Global Forum on Food Security and Nutrition (FSN Forum)

I would think that communities need to provide opportunities -- such as platforms/foras -- that allow women to exchange their experiences and knowledge for them to help each other, grow, and thrive together.

Allow me to use the Mothers’ Club set up by the Togolese Red Cross as an example, with an analysis that I did in 2015.

According to the Human Development Report 2014 (UNDP, 2014), Togo’s Human Development Index value for 2013 is 0.473— which is in the low human development category—positioning the country at 166 out of 187 countries and territories.  To improve local living conditions, the Togolese Red Cross (TRC) since 2000 has set up the Mothers’ Clubs in different regions of the country to engage mothers in activities aiming to improve their well-beings. 

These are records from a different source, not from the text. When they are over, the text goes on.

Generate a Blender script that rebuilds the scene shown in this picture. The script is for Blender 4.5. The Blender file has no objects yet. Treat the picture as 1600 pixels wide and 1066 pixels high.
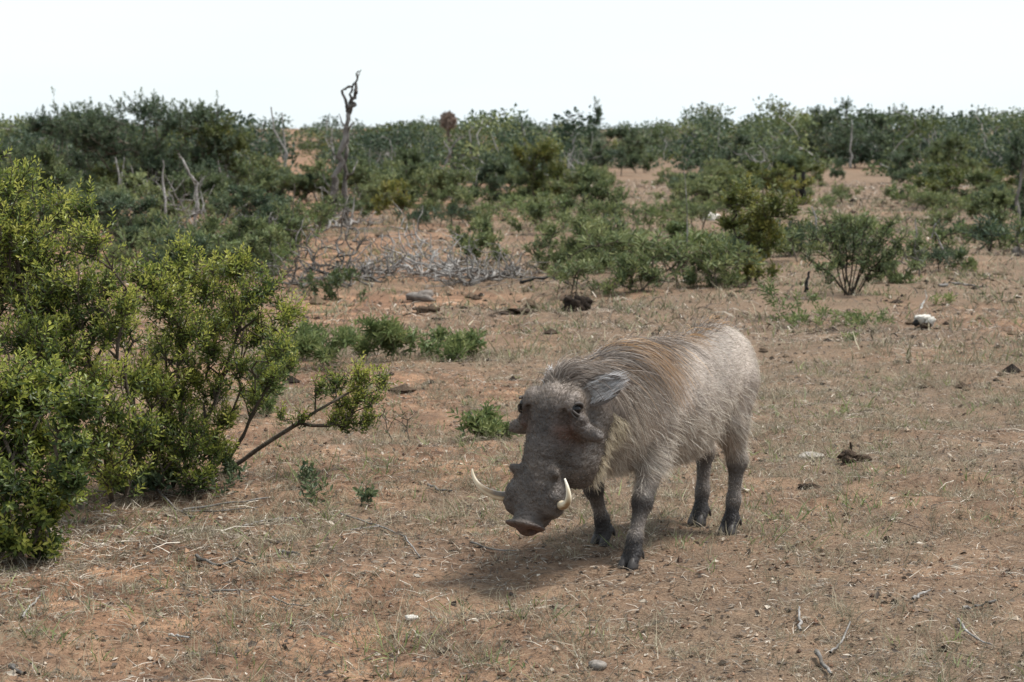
import bpy, math
import numpy as np
from mathutils import Vector, Matrix

# ------------------------------------------------------------------ camera, sky, sun, exposure
scene = bpy.context.scene
COL = scene.collection
CAM_H = 1.41            # eye height above the ground
FPX = 3587.0            # focal length in pixels of the 1600 px wide photograph
HORIZON = 200.0         # image row of the horizon
PITCH = math.atan((533.0 - HORIZON) / FPX)

cam_data = bpy.data.cameras.new('camera')
cam = bpy.data.objects.new('camera', cam_data)
COL.objects.link(cam)
cam.location = (0, 0, CAM_H)
cam.rotation_euler = (math.pi / 2 - PITCH, 0, 0)
cam_data.sensor_width = 36.0
cam_data.lens = 36.0 * FPX / 1600.0
cam_data.clip_start = 0.1
cam_data.clip_end = 6000
cam_data.dof.use_dof = True
cam_data.dof.focus_distance = 7.45
cam_data.dof.aperture_fstop = 9.0
scene.camera = cam

SUN_EL, SUN_AZ = math.radians(62), math.atan2(0.16, 0.98)      # direction towards the sun: behind the animal, to the right
sun_dir = Vector((math.cos(SUN_EL) * math.cos(SUN_AZ), math.cos(SUN_EL) * math.sin(SUN_AZ), math.sin(SUN_EL)))
sun_data = bpy.data.lights.new('sun', 'SUN')
sun_data.energy = 3.7
sun_data.angle = math.radians(16.0)
sun_data.color = (1.0, 0.96, 0.91)
sun = bpy.data.objects.new('sun', sun_data)
COL.objects.link(sun)
sun.rotation_euler = (-sun_dir).to_track_quat('-Z', 'Y').to_euler()
sun.location = (0, 0, 30)

world = bpy.data.worlds.new('World')
scene.world = world
world.use_nodes = True
wt = world.node_tree
wn, wl = wt.nodes, wt.links
wn.clear()
w_out = wn.new('ShaderNodeOutputWorld')
w_bg = wn.new('ShaderNodeBackground')
w_bg.inputs['Strength'].default_value = 0.12
w_sky = wn.new('ShaderNodeTexSky')
w_sky.sky_type = 'NISHITA'
w_sky.sun_disc = False
w_sky.sun_elevation = SUN_EL
w_sky.sun_rotation = math.pi / 2 - SUN_AZ
# thin bright cloud all over the sky
w_tc = wn.new('ShaderNodeTexCoord')
w_map = wn.new('ShaderNodeMapping')
w_map.inputs['Scale'].default_value = (1.2, 1.2, 7.0)
w_noise = wn.new('ShaderNodeTexNoise')
w_noise.inputs['Scale'].default_value = 2.2
w_noise.inputs['Detail'].default_value = 5
w_ramp = wn.new('ShaderNodeMapRange')
w_ramp.inputs['From Min'].default_value = 0.3
w_ramp.inputs['From Max'].default_value = 0.62
w_ramp.inputs['To Min'].default_value = 0.6
w_ramp.inputs['To Max'].default_value = 0.97
w_mix = wn.new('ShaderNodeMixRGB')
w_mix.inputs['Color2'].default_value = (5.2, 5.8, 6.15, 1)
wl.new(w_tc.outputs['Generated'], w_map.inputs['Vector'])
wl.new(w_map.outputs['Vector'], w_noise.inputs['Vector'])
wl.new(w_noise.outputs['Fac'], w_ramp.inputs['Value'])
wl.new(w_ramp.outputs['Result'], w_mix.inputs['Fac'])
wl.new(w_sky.outputs['Color'], w_mix.inputs['Color1'])
wl.new(w_mix.outputs['Color'], w_bg.inputs['Color'])
wl.new(w_bg.outputs['Background'], w_out.inputs['Surface'])

scene.view_settings.view_transform = 'Standard'
scene.view_settings.look = 'None'
scene.view_settings.exposure = 0.68
scene.view_settings.gamma = 1.0
scene.render.engine = 'CYCLES'
scene.cycles.use_denoising = True
scene.cycles.max_bounces = 6
scene.cycles.diffuse_bounces = 3
scene.cycles.glossy_bounces = 2
scene.cycles.transmission_bounces = 3
scene.cycles.transparent_max_bounces = 4

# ------------------------------------------------------------------ helpers
rng = np.random.default_rng(7)


def ground_px(px, py):
    """the point of the level ground seen at a pixel of the photograph"""
    d = FPX * CAM_H / (py - HORIZON)
    return np.array([(px - 800.0) * d / FPX, d, 0.0])


def at_px(px, py, d):
    """the point at distance d seen at a pixel"""
    return np.array([(px - 800.0) * d / FPX, d, CAM_H - (py - HORIZON) * d / FPX])


def nrm(v):
    v = np.asarray(v, float)
    return v / np.maximum(np.linalg.norm(v, axis=-1, keepdims=True), 1e-9)


_T = np.random.default_rng(3).random((8, 256, 256))


def vnoise(x, y, k=0):
    xi = np.floor(x).astype(int); yi = np.floor(y).astype(int)
    fx = x - xi; fy = y - yi
    fx = fx * fx * (3 - 2 * fx); fy = fy * fy * (3 - 2 * fy)
    T = _T[k % 8]
    a = T[xi & 255, yi & 255]; b = T[(xi + 1) & 255, yi & 255]
    c = T[xi & 255, (yi + 1) & 255]; d = T[(xi + 1) & 255, (yi + 1) & 255]
    return (a * (1 - fx) + b * fx) * (1 - fy) + (c * (1 - fx) + d * fx) * fy - 0.5


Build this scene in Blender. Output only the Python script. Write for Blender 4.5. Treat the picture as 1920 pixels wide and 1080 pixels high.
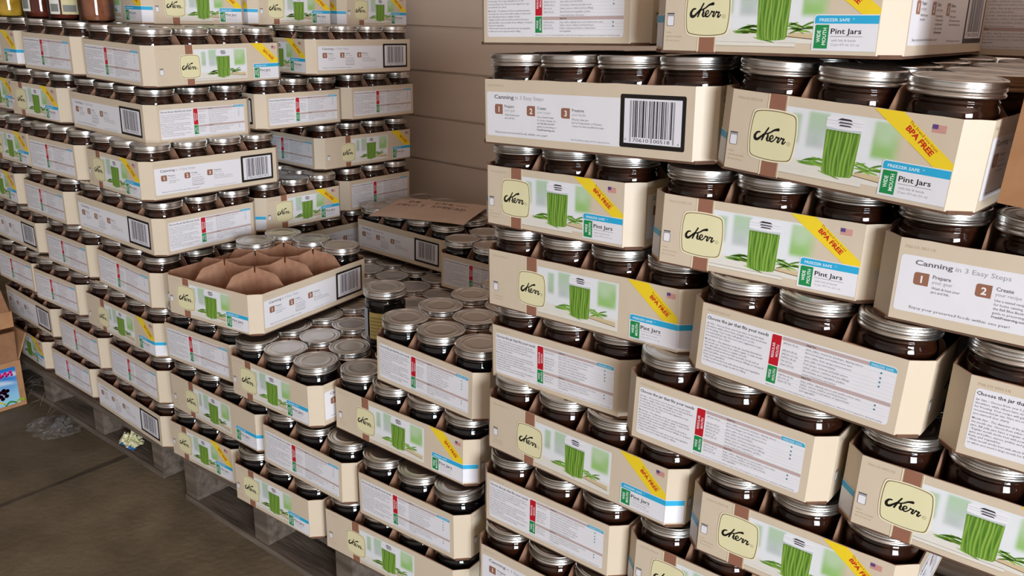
import bpy, math, random
import numpy as np
from mathutils import Matrix, Vector

# ---------------------------------------------------------------- clear, camera, world, lights, exposure
for o in list(bpy.data.objects):
    bpy.data.objects.remove(o, do_unlink=True)
SC = bpy.context.scene
COL = SC.collection
R = math.radians
random.seed(7)

def srgb(r, g, b):
    def f(c):
        c /= 255.0
        return c / 12.92 if c <= 0.04045 else ((c + 0.055) / 1.055) ** 2.4
    return (f(r), f(g), f(b))

cam_d = bpy.data.cameras.new('camera')
cam = bpy.data.objects.new('camera', cam_d)
COL.objects.link(cam)
SC.camera = cam
cam_d.sensor_fit = 'HORIZONTAL'
cam_d.sensor_width = 36.0
cam_d.lens = 1573.672 / 1920.0 * 36.0
cam_d.clip_start = 0.02
cam_d.clip_end = 60
YAW, PITCH, ROLL = 0.6625108, 0.3167575, 0.0279767
_f = Vector((-math.sin(YAW) * math.cos(PITCH), math.cos(YAW) * math.cos(PITCH), -math.sin(PITCH)))
_r = Vector((math.cos(YAW), math.sin(YAW), 0))
_u = _r.cross(_f)
_r2 = _r * math.cos(ROLL) + _u * math.sin(ROLL)
_u2 = -_r * math.sin(ROLL) + _u * math.cos(ROLL)
cam.matrix_world = Matrix((
    (_r2.x, _u2.x, -_f.x, 0.0),
    (_r2.y, _u2.y, -_f.y, 0.0),
    (_r2.z, _u2.z, -_f.z, 1.2043249),
    (0, 0, 0, 1)))

world = bpy.data.worlds.new('world')
SC.world = world
world.use_nodes = True
wn = world.node_tree.nodes
wn['Background'].inputs['Color'].default_value = (1.0, 0.92, 0.87, 1)
wn['Background'].inputs['Strength'].default_value = 0.55

def area_light(name, loc, rot, sx, sy, power, color):
    d = bpy.data.lights.new(name, 'AREA')
    d.shape = 'RECTANGLE'
    d.size, d.size_y = sx, sy
    d.energy = power
    d.color = color
    o = bpy.data.objects.new(name, d)
    COL.objects.link(o)
    o.location = loc
    o.rotation_euler = rot
    return o
# daylight through the open door in the right-hand wall
area_light('doorway_daylight', (3.65, -1.9, 1.15), (0, R(90), 0), 2.1, 1.8, 325.0, (0.92, 0.985, 1.05))

vs = SC.view_settings
vs.view_transform = 'Standard'
vs.look = 'None'
vs.gamma = 1.0
vs.exposure = 0.0
vs.use_curve_mapping = False

# ---------------------------------------------------------------- materials
def new_mat(name):
    m = bpy.data.materials.new(name)
    m.use_nodes = True
    return m, m.node_tree, m.node_tree.nodes['Principled BSDF']

def plain(name, col, rough=0.6, metal=0.0, coat=0.0, spec=0.5):
    m, t, p = new_mat(name)
    p.inputs['Base Color'].default_value = (*col, 1)
    p.inputs['Roughness'].default_value = rough
    p.inputs['Metallic'].default_value = metal
    p.inputs['Coat Weight'].default_value = coat
    p.inputs['Specular IOR Level'].default_value = spec
    return m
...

The two goals of this set-up serve not only as incentive but also as the expected outcome of public values shared by the TRC and mothers (and their family): one is for improved community health, and the other for better socio-economic development for women. 

As Togo has a Gender Inequality Index value of 0.579, ranking it 127 out of 149 countries in the 2013 index. (UNDP, 2014).  It is not enough for mothers only to share the value with the TRC: before joining the Club, many of them have to get the consent from their husbands.  Only when their husbands recognise the potential benefits of the shared value, women are able to join and become an active members to receive training.  Thus the authorising environment is composed of, in a general term, women and men in the communities.

The TRC’s volunteers living in local communities.  Through their own community’s Mothers’ Club, they provide training to its members.  The volunteers in this case represent the 1st level operational capacity as they provide awareness-raising on community health (including mother and infant health, prenatal and postnatal health care, family planning, HIV & AIDS prevention, malaria control and diarrhoeal illness control), and sanitation and hygiene education (i.e. waste management, well-mock etc.), as well as micro credit management.  Mothers when trained then become the 2nd level operational capacity as they are then capable to share their knowledge with their family and others in the same community who are not member of the Mothers’ Club.

Mothers then become a contributor to local development with the knowledge they shared and effort they invest in the community. When the communities experience the benefits, men are more likely to give approval to their wives to join the Club and as a result enlarge the authorising environment.  As a consequence, with more women joining the Club, the operational capacity can increase for better public value outcomes.